NEW GROOVE
After smartphone slowdown, Apple is ‘morphing into more than just an iPhone story,’
SAN FRANCISCO— Apple Inc.’s results confirmed that, while the days of double-digit smartphone industry growth are over, chief executive officer Tim Cook has a plan to withstand the slowdown.
The shares gained in late trading Tuesday after Apple reported iPhone sales in line with analysts’ expectations, gave a bullish revenue forecast and highlighted a surging services business. A $100-billion (U.S.) stock repurchase plan and higher dividend also helped. The numbers show Cook’s strategy of selling a growing array of services through a base of more than 1.3 billion Apple devices is working. The smartphone sector saw shipments fall 2 per cent in the past year, according to Strategy Analytics, so the company must evolve beyond its reliance on a device that still accounts for more than 60 per cent of revenue.
“Slowly but surely, (Apple) is morphing into more than just an iPhone story and is displaying ability to sustain revenue growth irrespective of iPhone trajectory,” Amit Daryanani, an analyst at RBC Capital Markets, wrote in a research note. The company reported iPhone unit sales grew just 2.9 per cent in the fiscal second quarter. While the flagship iPhone X may not have matched the hype from its launch late last year, the device’s $999 starting price helped boost phone revenue growth 14 per cent.
“Growth in the near-term will come from higher iPhone X pricing, a lower-cost iPhone SE update, selling more services like Pay to its premium subscribers and increasing output of its surprisingly popular Watch portfolio,” said Neil Mawston, an analyst at Strategy Analytics.
Revenue from services surged 31 per cent to a record $9.2 billion in the quarter. The App Store, Apple Music, iCloud storage and Apple Pay all generated record sales, Cook said. The company is expanding these offerings with original videos and a news subscription service.
As long as Apple continues to sell around the same number of devices each year — 217 million iPhones, more than 40 million iPads and almost 20 million Macs in fiscal 2017 — it can sell users of these devices a growing list of services that integrate tightly with the hardware.
“You have to start thinking about Apple differently going forward,” Dan Morgan, senior portfolio manager at Synovus Trust Company, wrote in a recent note. “Apple can support the stock as the investment thesis evolves from one of product cycle to services-led growth.”

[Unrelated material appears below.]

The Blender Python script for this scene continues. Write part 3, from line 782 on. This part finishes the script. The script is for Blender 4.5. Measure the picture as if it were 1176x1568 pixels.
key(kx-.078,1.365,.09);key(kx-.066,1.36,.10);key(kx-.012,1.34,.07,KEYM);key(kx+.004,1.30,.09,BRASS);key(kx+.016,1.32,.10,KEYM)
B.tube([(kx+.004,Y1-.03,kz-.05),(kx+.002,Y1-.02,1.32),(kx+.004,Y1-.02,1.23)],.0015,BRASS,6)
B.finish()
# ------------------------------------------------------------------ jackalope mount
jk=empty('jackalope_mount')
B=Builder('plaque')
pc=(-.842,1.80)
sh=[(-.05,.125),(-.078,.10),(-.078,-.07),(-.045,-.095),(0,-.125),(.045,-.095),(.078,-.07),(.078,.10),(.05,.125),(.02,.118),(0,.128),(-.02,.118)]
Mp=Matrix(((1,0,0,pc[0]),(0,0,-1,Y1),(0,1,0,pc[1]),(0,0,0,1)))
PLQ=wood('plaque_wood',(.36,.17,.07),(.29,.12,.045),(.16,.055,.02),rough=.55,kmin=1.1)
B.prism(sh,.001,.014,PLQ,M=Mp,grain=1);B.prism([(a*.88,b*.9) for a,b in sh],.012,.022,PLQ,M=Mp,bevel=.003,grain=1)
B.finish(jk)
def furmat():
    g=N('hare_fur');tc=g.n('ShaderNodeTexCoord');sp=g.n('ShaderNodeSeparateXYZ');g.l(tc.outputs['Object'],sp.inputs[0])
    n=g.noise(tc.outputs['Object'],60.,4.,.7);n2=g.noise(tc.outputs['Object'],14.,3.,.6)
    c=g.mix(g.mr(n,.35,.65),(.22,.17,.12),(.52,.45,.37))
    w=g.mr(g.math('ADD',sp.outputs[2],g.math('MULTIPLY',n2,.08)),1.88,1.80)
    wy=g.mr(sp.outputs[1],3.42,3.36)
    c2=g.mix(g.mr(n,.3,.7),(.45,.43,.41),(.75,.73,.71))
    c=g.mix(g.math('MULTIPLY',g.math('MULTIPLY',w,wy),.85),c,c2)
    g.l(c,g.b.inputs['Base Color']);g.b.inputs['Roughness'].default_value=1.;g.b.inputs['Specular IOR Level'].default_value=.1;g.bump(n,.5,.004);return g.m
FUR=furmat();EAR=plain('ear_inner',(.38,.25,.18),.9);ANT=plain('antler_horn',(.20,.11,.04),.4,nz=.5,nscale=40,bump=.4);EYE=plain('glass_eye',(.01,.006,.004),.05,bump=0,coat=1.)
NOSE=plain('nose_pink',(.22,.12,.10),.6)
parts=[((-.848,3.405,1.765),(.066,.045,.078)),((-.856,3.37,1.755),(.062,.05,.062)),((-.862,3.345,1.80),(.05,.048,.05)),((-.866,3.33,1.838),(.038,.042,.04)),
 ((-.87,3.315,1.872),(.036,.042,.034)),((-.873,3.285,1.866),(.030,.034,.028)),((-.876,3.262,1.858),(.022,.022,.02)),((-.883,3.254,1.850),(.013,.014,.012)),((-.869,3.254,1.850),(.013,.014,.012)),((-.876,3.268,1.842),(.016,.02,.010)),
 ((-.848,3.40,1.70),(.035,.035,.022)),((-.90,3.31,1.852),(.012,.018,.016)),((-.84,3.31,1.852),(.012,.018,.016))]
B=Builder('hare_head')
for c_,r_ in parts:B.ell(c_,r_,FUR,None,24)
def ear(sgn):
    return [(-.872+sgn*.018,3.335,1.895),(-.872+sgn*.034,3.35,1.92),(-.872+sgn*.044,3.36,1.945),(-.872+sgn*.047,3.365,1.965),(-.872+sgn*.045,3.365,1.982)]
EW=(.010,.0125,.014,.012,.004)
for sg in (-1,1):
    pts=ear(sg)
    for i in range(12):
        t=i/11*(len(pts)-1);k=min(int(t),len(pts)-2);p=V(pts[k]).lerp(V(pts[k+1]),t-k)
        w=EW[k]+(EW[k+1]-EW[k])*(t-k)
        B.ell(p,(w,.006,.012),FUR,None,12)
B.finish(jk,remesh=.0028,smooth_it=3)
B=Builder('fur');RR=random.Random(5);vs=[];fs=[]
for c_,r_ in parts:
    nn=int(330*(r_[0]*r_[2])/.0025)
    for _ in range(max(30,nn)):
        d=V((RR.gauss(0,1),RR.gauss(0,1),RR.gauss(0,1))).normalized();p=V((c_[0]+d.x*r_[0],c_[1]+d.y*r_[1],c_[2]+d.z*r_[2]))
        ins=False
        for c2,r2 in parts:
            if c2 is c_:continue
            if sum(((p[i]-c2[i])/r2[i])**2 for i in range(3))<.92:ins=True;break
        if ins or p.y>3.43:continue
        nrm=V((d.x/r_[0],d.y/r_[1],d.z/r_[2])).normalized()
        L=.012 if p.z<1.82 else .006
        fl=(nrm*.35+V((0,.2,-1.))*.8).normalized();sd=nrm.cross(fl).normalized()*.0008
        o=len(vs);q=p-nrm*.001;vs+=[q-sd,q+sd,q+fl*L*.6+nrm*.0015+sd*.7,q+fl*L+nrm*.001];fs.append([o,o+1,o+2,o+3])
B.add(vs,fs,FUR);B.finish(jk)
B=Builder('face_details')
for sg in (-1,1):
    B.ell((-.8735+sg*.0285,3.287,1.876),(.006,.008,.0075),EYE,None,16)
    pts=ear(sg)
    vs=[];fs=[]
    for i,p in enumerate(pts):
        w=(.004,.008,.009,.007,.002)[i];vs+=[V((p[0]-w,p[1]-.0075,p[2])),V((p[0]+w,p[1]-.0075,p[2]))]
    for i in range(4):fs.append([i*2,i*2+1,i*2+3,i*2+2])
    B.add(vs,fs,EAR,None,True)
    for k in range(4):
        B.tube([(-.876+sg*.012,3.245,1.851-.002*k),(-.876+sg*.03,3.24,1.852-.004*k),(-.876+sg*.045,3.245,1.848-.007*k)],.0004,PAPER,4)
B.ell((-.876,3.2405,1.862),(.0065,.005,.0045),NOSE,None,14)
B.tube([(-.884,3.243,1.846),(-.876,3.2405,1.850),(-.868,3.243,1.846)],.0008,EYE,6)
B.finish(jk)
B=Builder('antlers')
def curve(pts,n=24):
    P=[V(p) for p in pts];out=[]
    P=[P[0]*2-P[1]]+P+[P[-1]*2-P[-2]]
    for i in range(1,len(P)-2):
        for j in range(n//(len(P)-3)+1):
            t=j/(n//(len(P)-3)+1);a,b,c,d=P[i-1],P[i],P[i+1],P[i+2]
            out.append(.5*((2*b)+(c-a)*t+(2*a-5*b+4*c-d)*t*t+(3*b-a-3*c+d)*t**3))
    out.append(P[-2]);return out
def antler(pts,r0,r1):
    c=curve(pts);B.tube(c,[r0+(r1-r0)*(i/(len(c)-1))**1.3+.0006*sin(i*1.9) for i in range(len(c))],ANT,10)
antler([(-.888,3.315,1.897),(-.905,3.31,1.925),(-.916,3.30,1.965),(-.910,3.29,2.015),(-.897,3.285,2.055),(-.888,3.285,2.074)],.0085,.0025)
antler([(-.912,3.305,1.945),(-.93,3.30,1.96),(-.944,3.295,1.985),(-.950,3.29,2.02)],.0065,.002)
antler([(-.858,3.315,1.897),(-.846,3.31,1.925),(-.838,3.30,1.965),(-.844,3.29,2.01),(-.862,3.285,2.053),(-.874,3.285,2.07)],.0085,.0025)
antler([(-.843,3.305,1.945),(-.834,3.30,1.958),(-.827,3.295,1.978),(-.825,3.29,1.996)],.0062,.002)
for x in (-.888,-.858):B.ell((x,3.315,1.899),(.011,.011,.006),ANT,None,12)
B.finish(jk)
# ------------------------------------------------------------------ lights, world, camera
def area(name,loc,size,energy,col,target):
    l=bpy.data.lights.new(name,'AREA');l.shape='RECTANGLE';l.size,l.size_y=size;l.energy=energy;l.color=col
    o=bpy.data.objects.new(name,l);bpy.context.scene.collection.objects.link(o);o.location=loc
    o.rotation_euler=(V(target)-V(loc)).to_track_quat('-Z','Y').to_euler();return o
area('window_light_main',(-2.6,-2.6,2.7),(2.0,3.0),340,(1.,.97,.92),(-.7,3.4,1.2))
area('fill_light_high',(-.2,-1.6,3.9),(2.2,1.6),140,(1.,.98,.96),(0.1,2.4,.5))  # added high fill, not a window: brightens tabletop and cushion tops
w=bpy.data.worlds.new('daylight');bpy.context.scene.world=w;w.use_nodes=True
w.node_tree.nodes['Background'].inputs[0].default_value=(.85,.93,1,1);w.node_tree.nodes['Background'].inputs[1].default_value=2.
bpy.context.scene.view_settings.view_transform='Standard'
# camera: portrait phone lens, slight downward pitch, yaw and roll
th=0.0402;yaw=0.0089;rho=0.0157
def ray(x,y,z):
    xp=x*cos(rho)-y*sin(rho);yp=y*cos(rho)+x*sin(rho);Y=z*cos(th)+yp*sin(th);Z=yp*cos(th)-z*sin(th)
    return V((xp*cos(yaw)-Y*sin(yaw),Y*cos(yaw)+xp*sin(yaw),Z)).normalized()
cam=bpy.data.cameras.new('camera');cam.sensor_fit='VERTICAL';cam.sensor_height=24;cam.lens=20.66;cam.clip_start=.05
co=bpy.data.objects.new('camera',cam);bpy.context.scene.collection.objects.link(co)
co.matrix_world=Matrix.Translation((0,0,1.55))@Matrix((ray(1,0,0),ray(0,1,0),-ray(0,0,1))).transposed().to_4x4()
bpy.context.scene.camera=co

An Apple Music subscription costs $10 per month (unless they’re on a family plan), and the number of paying users recently hit 40 million. The middle tier for iCloud storage costs $2.99 a month. The company now has 270 million paid subscribers across applications and its own services, up by 100 million from the same period a year ago.
Cook suggested new services are in the works and that Apple’s installed base of devices grew by double digits from a year earlier. “This is just a huge opportunity for us and we feel very good about the track that we’re on,” he said.
Thanks to this new stream of recurring revenue, the health of the smartphone industry is becoming less relevant to Apple. Several iPhone suppliers and manufacturers reported disappointing results in recent weeks, sparking concern that Apple’s numbers would be weak. But these companies don’t gain from Apple’s expanding services offerings.
Cook also discussed additional opportunities in health care. “It’s an area of great interest where we think we can make a big difference,” he said on the call. Apple has continued to add new health tracking features to the Apple Watch and ships its iPhones with an app to manage health data and records.